Editorial | The wolf may not be so big and bad

One thing is certain about casinos: They're coming to Philadelphia. Or they're not.

The odds remain long that the Casino-Free Philadelphia forces will prevail, no question. There's enormous political pressure - from Harrisburg to City Hall - to generate the millions of dollars for tax relief, not to mention the construction and casino jobs promised by slot parlors.

Yet, there have been signs that the gambling juggernaut won't proceed without the public's having more to say about it. Among those signs:

Council did the right thing last week by unanimously overriding Mayor Street's veto of the May 15 ballot question on casino zoning.

If approved by Philadelphia voters, the City Charter change could force the city's two slot casinos to move off the Delaware River waterfront, or out of the city altogether.

Council's back-to-back 17-0 votes in support of the ballot question - first approving the measure, then overriding Street's veto - is a good indication that city voters will get their say on this issue. There's also broad support for the ballot question among the candidates for mayor.

With weeks to go before the primary, the casino question could be upended yet. But it was another hopeful sign that City Solicitor Romulo L. Diaz Jr. decided that the city shouldn't try to strike the question from the ballot.

At this point, that's the right course - to let the casino question go before Philadelphia voters.

If the charter change is approved, there's little doubt its fate will be decided by the Pennsylvania Supreme Court, where all casino appeals go.

Look for the state Gaming Control Board to file immediately to overturn any city-imposed zoning limits, as the board already has vowed.

As for the outcome of that court appeal, conventional wisdom says there's no way casino opponents prevail, right? Well, not so fast.

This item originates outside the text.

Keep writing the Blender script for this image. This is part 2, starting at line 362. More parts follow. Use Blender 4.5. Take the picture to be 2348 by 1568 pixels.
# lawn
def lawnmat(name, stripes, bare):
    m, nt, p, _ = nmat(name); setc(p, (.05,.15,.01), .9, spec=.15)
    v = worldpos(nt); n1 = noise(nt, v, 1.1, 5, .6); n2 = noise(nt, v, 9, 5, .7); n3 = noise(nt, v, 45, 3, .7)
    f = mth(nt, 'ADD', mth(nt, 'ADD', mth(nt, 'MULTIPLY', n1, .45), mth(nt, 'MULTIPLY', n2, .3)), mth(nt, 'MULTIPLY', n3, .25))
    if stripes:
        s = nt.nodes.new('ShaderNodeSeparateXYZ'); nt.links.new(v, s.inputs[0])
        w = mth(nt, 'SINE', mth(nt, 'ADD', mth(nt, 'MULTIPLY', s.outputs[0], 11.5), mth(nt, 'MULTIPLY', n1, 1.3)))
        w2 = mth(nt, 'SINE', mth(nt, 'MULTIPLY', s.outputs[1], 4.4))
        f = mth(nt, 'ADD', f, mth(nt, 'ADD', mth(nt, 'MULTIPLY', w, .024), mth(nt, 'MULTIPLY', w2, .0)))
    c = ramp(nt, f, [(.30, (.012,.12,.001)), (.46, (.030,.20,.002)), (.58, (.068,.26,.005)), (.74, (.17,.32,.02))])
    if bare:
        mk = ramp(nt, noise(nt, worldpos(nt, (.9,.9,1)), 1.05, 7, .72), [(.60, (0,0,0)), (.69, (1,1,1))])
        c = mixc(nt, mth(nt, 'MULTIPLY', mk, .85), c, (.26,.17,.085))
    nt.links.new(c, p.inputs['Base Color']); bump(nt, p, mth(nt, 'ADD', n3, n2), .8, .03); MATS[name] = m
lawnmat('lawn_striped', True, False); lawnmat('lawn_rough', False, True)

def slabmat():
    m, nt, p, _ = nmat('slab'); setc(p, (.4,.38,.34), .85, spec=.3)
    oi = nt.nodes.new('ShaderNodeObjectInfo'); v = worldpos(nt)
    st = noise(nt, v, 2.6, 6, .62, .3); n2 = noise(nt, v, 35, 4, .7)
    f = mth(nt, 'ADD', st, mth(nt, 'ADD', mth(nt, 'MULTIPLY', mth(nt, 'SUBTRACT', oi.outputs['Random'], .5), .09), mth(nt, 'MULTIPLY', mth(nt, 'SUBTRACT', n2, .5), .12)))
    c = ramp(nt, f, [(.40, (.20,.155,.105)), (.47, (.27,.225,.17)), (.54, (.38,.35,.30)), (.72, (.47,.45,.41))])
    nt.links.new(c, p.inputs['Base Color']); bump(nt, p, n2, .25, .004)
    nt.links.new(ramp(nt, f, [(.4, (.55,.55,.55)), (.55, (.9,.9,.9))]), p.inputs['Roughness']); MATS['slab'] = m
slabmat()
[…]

A detailed legal analysis issued the other week by the Casino-Free citizens group lays out a compelling case that the city never gave up its right to set zoning rules for casinos. The brief cites state Supreme Court precedents, not obscure Scottish law, or anything like that.

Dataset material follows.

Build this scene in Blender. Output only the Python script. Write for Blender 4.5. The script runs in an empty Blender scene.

Another twist and turn on the casino zoning front last week, came with word that 2002 Council-approved zoning rules for the north Delaware River waterfront already may rule out the SugarHouse casino site - although, not the site of its southern neighbor, Foxwoods.

And at the state Supreme Court last week - which has several political hot-potato cases before it - the justices engaged in their own bit of push-back. They rejected the gaming board's bullying insistence that four losing casino applicants must post a total of $364 million in bonds to appeal the license selections.

If the casinos are coming, let it at least be on a level playing field.